Thousands of protesters gathered in Moscow's Bolotonaya Square on Monday to demand the release of prisoners who were arrested in the demonstration 12 months ago.

Accounts of the number of demonstrators who gathered on Monday varied, with police claiming it was about 7,000 and independent observers putting it at 15,000 to 20,000. Opposition leaders said as many as 50,000 had been involved.

The turnout was far less then the 100,000 or more believed to have marched on the eve of President Vladimir Putin's May 7 inauguration last year. As a result of more than 400 arrests at the time, two people have been jailed and 28 more are still awaiting trial.

Riot police assembled near to the Kremlin, but officials reported that no serious incident had taken place after the rally broke up at 9 p.m. local time. The state-run RIA news agency said that six people had been detained by police for disorder.

Protest leader and blogger Alexei Navalny led the chanting of slogans including "Putin is a thief" and "Russia will be free."

"We will drive him out, throw him from the Kremlin," said Navalny. "We don't want him to command us." Navalny himself is facing charges of embezzlement, for which he claims to have been framed. Putin has denied that numerous court proceedings against opposition leaders such as Navalny is politically motivated.

No march allowed

Prosecutors had warned that any attempt to hold a march would be quashed, with 5,000 police deployed for the event.

Since last year's arrests, the protest movement - which began amid allegations of vote-rigging in the December 2011 presidential vote - has been on the wane.

The protest was overshadowed by the death of a worker who was crushed by a loudspeaker earlier on Monday as he erected a stage for the event. The tragedy forced organizers to change their plans and erect a makeshift stage on the square.

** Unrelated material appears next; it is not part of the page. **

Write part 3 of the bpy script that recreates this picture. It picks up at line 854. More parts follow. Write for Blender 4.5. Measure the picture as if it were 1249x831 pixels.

In other protests, a banner reading "Freedom for the May 6 prisoners!" was unfurled from an apartment block in one of Moscow's main thoroughfares. One man was reported to have been arrested in connection with the matter. Names of protesters awaiting trial were also placed across street signs in the city of Yekaterinburg. Street names in Russia are frequently named after national heroes and heroines.